IDLES: Joy As An Act Of Resistance

No final da década de 70 o punk dizia-nos que não havia futuro; 40 anos depois o punk é outra coisa: uma forma de resistência ao fascismo, à xenofobia, ao machismo e homofobia – pelo menos nas canções dos IDLES. Toda esta moral poderia ser aborrecida quando vertida para arte (que por norma não se dá bem com a pedagogia), acontece que a moral, nos IDLES, está cheia de raiva – raiva contra quem abusa, quem pisa os desafortunados. Se Joy As An Act Of Resistance resulta (e ao vivo transforma-se numa das maiores descargas de adrenalina a que já assistimos) é porque essa moral é cantada sob a forma de histórias emocionais e pejadas de violência, muito graças à espantosa voz de Joe Talbot – e o resto são guitarras como rajadas de metralhadoras impiedosas.

2019

Weyes Blood: Titanic Rising

Há semelhanças entre as movimentações de Natalie Mering e de Angel Olsen: ambas começaram por fazer folk com algo de medieval, ambas mandaram às malvas o som antigo ao terceiro disco.

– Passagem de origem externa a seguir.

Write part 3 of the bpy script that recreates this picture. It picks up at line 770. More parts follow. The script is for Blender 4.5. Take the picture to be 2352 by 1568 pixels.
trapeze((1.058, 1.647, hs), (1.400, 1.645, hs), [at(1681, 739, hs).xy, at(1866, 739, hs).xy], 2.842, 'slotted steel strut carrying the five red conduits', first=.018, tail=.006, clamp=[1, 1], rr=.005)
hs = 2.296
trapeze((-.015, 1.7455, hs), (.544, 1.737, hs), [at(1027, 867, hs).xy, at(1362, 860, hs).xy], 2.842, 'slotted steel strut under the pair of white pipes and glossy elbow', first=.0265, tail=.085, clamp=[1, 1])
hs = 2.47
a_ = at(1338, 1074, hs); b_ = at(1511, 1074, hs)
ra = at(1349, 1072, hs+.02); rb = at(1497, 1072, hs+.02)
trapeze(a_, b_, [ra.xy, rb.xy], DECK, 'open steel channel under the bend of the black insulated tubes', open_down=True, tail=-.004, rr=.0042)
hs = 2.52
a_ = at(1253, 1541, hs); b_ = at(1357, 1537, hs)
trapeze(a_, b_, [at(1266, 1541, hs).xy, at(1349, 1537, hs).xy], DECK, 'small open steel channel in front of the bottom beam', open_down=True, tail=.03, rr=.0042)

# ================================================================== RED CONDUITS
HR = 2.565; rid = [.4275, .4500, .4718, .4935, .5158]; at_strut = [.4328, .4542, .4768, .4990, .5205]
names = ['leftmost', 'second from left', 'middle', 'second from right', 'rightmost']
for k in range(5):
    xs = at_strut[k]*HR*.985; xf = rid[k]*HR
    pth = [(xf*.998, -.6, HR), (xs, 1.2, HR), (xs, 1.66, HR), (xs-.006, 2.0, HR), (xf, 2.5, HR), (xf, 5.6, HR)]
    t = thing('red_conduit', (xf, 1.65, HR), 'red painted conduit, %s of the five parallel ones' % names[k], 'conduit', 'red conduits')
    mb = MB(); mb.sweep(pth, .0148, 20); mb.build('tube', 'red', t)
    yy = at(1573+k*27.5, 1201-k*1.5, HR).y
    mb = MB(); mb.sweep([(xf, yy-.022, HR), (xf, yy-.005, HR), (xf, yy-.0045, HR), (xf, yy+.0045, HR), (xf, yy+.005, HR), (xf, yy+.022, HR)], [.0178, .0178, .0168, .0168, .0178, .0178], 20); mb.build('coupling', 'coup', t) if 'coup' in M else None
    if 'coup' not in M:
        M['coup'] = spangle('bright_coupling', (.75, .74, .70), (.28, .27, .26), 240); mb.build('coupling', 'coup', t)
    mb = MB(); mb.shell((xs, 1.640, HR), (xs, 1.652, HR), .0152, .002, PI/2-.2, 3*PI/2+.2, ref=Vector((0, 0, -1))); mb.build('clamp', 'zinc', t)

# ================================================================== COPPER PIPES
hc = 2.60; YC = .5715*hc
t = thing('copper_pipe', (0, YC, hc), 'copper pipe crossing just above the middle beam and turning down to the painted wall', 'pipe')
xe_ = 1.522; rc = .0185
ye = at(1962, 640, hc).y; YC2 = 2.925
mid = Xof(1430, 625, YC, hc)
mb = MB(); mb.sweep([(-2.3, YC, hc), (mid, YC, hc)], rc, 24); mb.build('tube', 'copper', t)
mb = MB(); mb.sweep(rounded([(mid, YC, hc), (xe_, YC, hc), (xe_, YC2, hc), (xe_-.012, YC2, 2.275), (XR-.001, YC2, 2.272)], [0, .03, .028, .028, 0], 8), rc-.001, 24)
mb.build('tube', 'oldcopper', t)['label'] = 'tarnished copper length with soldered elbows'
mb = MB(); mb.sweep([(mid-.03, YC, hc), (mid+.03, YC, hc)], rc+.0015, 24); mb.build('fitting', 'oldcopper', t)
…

Mas Mering só explodiu definitivamente ao quarto, este espantoso Titanic Rising, tratado sobre a angústia millenial em cinemascope: uma escrita pop clássica com o tipo de ambição musical e de arranjos que já não ouvíamos desde os anos 70 e meia dúzia de canções de eleição (“Movies”, “Everyday”, etc).

Julia Jacklin: Crushing

A era #MeToo encontrou o disco que simboliza as suas apreensões: Crushing é um disco de crescimento, de chegada à idade adulta, mas é antes de mais um disco feminino, no sentido em que se preocupa com as matérias silenciosas da vida das mulheres, aquilo que as assusta e por norma elas escondem (como o que um ex-namorado poderá fazer com fotografias comprometedoras). Mas Crushing é também simbólico da tomada das guitarras pelas mulheres nos últimos anos – o indie-rock, anteriormente uma área apenas de homens (e brancos), pertence hoje às raparigas, que resgataram a força do ruído como uma espécie de empowerment.

Purple Mountains: Purple Mountains

Homem cultíssimo, fascinado com as mitologias da música popular, David Berman deixou uma juventude regada a Cure e indie-rock para se tornar, a bordo dos maravilhosos e subvalorizados Silver Jews, numa espécie de alt-cowboy, o rei desconhecido da country cósmica, o maior produtor de one-liners existenciais da história da música popular. Uma década depois do fim dos Jews, Berman regressou com uma banda nova, os Purple Mountains, encontrando um novo som, algures entre a country e a soul, de pendor psicadélico e cósmico, mais negro e explícito que nunca. O seu suicídio, pouco após a saída do disco, encarregar-se-á de colocar este mestre da solidão no panteão dos eternos.